3D scene scripts:
---------------

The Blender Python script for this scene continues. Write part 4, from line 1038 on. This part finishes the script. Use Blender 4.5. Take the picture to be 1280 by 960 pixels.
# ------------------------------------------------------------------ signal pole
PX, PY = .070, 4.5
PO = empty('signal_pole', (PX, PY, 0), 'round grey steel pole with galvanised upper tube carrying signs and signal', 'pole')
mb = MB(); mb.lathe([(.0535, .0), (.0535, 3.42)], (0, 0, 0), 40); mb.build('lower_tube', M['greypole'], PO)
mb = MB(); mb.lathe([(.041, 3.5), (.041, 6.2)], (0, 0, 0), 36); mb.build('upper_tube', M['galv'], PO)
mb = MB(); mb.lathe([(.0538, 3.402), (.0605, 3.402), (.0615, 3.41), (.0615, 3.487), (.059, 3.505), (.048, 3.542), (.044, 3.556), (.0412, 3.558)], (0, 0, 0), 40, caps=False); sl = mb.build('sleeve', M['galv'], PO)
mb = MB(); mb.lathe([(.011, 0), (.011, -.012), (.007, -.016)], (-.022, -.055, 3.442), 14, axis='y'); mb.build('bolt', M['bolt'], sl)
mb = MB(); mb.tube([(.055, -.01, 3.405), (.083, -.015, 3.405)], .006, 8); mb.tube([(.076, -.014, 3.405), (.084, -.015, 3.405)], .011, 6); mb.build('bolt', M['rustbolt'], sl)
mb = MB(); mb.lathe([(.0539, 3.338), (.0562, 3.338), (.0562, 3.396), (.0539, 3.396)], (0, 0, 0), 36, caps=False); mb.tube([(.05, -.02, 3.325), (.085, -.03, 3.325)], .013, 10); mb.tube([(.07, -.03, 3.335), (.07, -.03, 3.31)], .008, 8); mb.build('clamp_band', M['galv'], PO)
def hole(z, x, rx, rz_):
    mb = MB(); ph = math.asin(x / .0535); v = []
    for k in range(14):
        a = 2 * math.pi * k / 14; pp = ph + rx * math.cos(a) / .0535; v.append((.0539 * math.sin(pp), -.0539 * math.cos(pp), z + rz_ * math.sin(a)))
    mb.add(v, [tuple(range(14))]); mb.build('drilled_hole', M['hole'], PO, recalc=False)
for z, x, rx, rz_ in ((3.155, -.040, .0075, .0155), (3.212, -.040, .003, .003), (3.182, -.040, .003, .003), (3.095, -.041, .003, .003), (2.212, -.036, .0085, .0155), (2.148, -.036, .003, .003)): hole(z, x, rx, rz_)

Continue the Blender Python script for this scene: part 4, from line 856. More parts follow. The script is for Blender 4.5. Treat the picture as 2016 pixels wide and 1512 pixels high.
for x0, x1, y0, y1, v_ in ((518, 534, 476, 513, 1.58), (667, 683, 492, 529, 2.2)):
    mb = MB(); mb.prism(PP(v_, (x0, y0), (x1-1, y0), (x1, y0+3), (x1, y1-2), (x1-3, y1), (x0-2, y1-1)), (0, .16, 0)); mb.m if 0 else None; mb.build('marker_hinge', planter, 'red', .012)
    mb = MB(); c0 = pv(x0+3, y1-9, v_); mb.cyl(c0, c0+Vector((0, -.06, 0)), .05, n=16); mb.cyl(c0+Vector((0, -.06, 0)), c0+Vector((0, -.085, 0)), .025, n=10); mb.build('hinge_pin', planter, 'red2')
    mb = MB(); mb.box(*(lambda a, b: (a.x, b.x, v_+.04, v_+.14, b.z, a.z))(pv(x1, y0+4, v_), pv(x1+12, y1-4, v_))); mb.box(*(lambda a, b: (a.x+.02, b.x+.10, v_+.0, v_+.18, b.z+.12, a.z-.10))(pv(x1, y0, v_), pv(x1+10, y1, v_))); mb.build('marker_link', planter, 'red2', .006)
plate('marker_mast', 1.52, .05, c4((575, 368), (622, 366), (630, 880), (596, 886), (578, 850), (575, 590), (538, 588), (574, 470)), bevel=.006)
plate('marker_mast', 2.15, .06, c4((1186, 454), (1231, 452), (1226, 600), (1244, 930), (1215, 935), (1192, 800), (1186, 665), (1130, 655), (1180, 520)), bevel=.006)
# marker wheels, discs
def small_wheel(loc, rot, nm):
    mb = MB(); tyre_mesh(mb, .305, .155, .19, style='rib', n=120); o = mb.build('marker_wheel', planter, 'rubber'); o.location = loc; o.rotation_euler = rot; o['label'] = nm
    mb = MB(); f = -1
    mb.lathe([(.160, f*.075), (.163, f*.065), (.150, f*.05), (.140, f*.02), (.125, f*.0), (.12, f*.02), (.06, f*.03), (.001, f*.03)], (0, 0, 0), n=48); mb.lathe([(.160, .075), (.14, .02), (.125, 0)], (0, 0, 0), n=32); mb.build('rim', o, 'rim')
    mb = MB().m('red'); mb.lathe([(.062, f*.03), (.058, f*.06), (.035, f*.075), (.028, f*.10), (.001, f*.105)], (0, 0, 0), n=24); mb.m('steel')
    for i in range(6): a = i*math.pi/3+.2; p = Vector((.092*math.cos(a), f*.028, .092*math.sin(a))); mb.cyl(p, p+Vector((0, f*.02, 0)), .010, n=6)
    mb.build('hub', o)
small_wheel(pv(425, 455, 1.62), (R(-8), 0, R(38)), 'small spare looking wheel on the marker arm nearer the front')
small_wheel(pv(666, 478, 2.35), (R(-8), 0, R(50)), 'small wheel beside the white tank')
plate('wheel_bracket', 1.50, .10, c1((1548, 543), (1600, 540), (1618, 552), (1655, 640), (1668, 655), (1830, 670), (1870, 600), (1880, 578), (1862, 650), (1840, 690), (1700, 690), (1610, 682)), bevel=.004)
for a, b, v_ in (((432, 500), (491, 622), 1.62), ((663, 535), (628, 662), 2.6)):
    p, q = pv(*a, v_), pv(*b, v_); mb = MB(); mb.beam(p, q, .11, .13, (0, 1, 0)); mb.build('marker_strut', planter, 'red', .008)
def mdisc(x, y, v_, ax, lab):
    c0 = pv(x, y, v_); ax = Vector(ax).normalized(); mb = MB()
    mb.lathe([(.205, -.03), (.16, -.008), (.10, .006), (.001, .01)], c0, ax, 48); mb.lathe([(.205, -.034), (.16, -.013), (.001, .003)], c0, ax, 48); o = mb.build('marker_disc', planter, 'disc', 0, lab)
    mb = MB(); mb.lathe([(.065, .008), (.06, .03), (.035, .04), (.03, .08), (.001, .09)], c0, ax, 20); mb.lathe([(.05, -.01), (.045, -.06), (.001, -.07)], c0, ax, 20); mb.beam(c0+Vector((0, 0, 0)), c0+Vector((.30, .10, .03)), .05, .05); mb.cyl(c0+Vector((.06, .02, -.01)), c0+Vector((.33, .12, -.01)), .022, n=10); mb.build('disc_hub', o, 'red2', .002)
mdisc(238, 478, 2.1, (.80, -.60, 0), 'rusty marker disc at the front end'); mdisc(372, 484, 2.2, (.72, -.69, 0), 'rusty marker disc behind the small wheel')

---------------

■ WHAT IS BEING ASKED
Write out all the entries exactly.

■ PROBLEM SOLUTION
The Blender Python script for this scene continues. Write part 4, from line 1038 on. This part finishes the script. Use Blender 4.5. Take the picture to be 1280 by 960 pixels.
# ------------------------------------------------------------------ signal pole
PX, PY = .070, 4.5
PO = empty('signal_pole', (PX, PY, 0), 'round grey steel pole with galvanised upper tube carrying signs and signal', 'pole')
mb = MB(); mb.lathe([(.0535, .0), (.0535, 3.42)], (0, 0, 0), 40); mb.build('lower_tube', M['greypole'], PO)
mb = MB(); mb.lathe([(.041, 3.5), (.041, 6.2)], (0, 0, 0), 36); mb.build('upper_tube', M['galv'], PO)
mb = MB(); mb.lathe([(.0538, 3.402), (.0605, 3.402), (.0615, 3.41), (.0615, 3.487), (.059, 3.505), (.048, 3.542), (.044, 3.556), (.0412, 3.558)], (0, 0, 0), 40, caps=False); sl = mb.build('sleeve', M['galv'], PO)
mb = MB(); mb.lathe([(.011, 0), (.011, -.012), (.007, -.016)], (-.022, -.055, 3.442), 14, axis='y'); mb.build('bolt', M['bolt'], sl)
mb = MB(); mb.tube([(.055, -.01, 3.405), (.083, -.015, 3.405)], .006, 8); mb.tube([(.076, -.014, 3.405), (.084, -.015, 3.405)], .011, 6); mb.build('bolt', M['rustbolt'], sl)
mb = MB(); mb.lathe([(.0539, 3.338), (.0562, 3.338), (.0562, 3.396), (.0539, 3.396)], (0, 0, 0), 36, caps=False); mb.tube([(.05, -.02, 3.325), (.085, -.03, 3.325)], .013, 10); mb.tube([(.07, -.03, 3.335), (.07, -.03, 3.31)], .008, 8); mb.build('clamp_band', M['galv'], PO)
def hole(z, x, rx, rz_):
    mb = MB(); ph = math.asin(x / .0535); v = []
    for k in range(14):
        a = 2 * math.pi * k / 14; pp = ph + rx * math.cos(a) / .0535; v.append((.0539 * math.sin(pp), -.0539 * math.cos(pp), z + rz_ * math.sin(a)))
    mb.add(v, [tuple(range(14))]); mb.build('drilled_hole', M['hole'], PO, recalc=False)
for z, x, rx, rz_ in ((3.155, -.040, .0075, .0155), (3.212, -.040, .003, .003), (3.182, -.040, .003, .003), (3.095, -.041, .003, .003), (2.212, -.036, .0085, .0155), (2.148, -.036, .003, .003)): hole(z, x, rx, rz_)

Continue the Blender Python script for this scene: part 4, from line 856. More parts follow. The script is for Blender 4.5. Treat the picture as 2016 pixels wide and 1512 pixels high.
for x0, x1, y0, y1, v_ in ((518, 534, 476, 513, 1.58), (667, 683, 492, 529, 2.2)):
    mb = MB(); mb.prism(PP(v_, (x0, y0), (x1-1, y0), (x1, y0+3), (x1, y1-2), (x1-3, y1), (x0-2, y1-1)), (0, .16, 0)); mb.m if 0 else None; mb.build('marker_hinge', planter, 'red', .012)
    mb = MB(); c0 = pv(x0+3, y1-9, v_); mb.cyl(c0, c0+Vector((0, -.06, 0)), .05, n=16); mb.cyl(c0+Vector((0, -.06, 0)), c0+Vector((0, -.085, 0)), .025, n=10); mb.build('hinge_pin', planter, 'red2')
    mb = MB(); mb.box(*(lambda a, b: (a.x, b.x, v_+.04, v_+.14, b.z, a.z))(pv(x1, y0+4, v_), pv(x1+12, y1-4, v_))); mb.box(*(lambda a, b: (a.x+.02, b.x+.10, v_+.0, v_+.18, b.z+.12, a.z-.10))(pv(x1, y0, v_), pv(x1+10, y1, v_))); mb.build('marker_link', planter, 'red2', .006)
plate('marker_mast', 1.52, .05, c4((575, 368), (622, 366), (630, 880), (596, 886), (578, 850), (575, 590), (538, 588), (574, 470)), bevel=.006)
plate('marker_mast', 2.15, .06, c4((1186, 454), (1231, 452), (1226, 600), (1244, 930), (1215, 935), (1192, 800), (1186, 665), (1130, 655), (1180, 520)), bevel=.006)
# marker wheels, discs
def small_wheel(loc, rot, nm):
    mb = MB(); tyre_mesh(mb, .305, .155, .19, style='rib', n=120); o = mb.build('marker_wheel', planter, 'rubber'); o.location = loc; o.rotation_euler = rot; o['label'] = nm
    mb = MB(); f = -1
    mb.lathe([(.160, f*.075), (.163, f*.065), (.150, f*.05), (.140, f*.02), (.125, f*.0), (.12, f*.02), (.06, f*.03), (.001, f*.03)], (0, 0, 0), n=48); mb.lathe([(.160, .075), (.14, .02), (.125, 0)], (0, 0, 0), n=32); mb.build('rim', o, 'rim')
    mb = MB().m('red'); mb.lathe([(.062, f*.03), (.058, f*.06), (.035, f*.075), (.028, f*.10), (.001, f*.105)], (0, 0, 0), n=24); mb.m('steel')
    for i in range(6): a = i*math.pi/3+.2; p = Vector((.092*math.cos(a), f*.028, .092*math.sin(a))); mb.cyl(p, p+Vector((0, f*.02, 0)), .010, n=6)
    mb.build('hub', o)
small_wheel(pv(425, 455, 1.62), (R(-8), 0, R(38)), 'small spare looking wheel on the marker arm nearer the front')
small_wheel(pv(666, 478, 2.35), (R(-8), 0, R(50)), 'small wheel beside the white tank')
plate('wheel_bracket', 1.50, .10, c1((1548, 543), (1600, 540), (1618, 552), (1655, 640), (1668, 655), (1830, 670), (1870, 600), (1880, 578), (1862, 650), (1840, 690), (1700, 690), (1610, 682)), bevel=.004)
for a, b, v_ in (((432, 500), (491, 622), 1.62), ((663, 535), (628, 662), 2.6)):
    p, q = pv(*a, v_), pv(*b, v_); mb = MB(); mb.beam(p, q, .11, .13, (0, 1, 0)); mb.build('marker_strut', planter, 'red', .008)
def mdisc(x, y, v_, ax, lab):
    c0 = pv(x, y, v_); ax = Vector(ax).normalized(); mb = MB()
    mb.lathe([(.205, -.03), (.16, -.008), (.10, .006), (.001, .01)], c0, ax, 48); mb.lathe([(.205, -.034), (.16, -.013), (.001, .003)], c0, ax, 48); o = mb.build('marker_disc', planter, 'disc', 0, lab)
    mb = MB(); mb.lathe([(.065, .008), (.06, .03), (.035, .04), (.03, .08), (.001, .09)], c0, ax, 20); mb.lathe([(.05, -.01), (.045, -.06), (.001, -.07)], c0, ax, 20); mb.beam(c0+Vector((0, 0, 0)), c0+Vector((.30, .10, .03)), .05, .05); mb.cyl(c0+Vector((.06, .02, -.01)), c0+Vector((.33, .12, -.01)), .022, n=10); mb.build('disc_hub', o, 'red2', .002)
mdisc(238, 478, 2.1, (.80, -.60, 0), 'rusty marker disc at the front end'); mdisc(372, 484, 2.2, (.72, -.69, 0), 'rusty marker disc behind the small wheel')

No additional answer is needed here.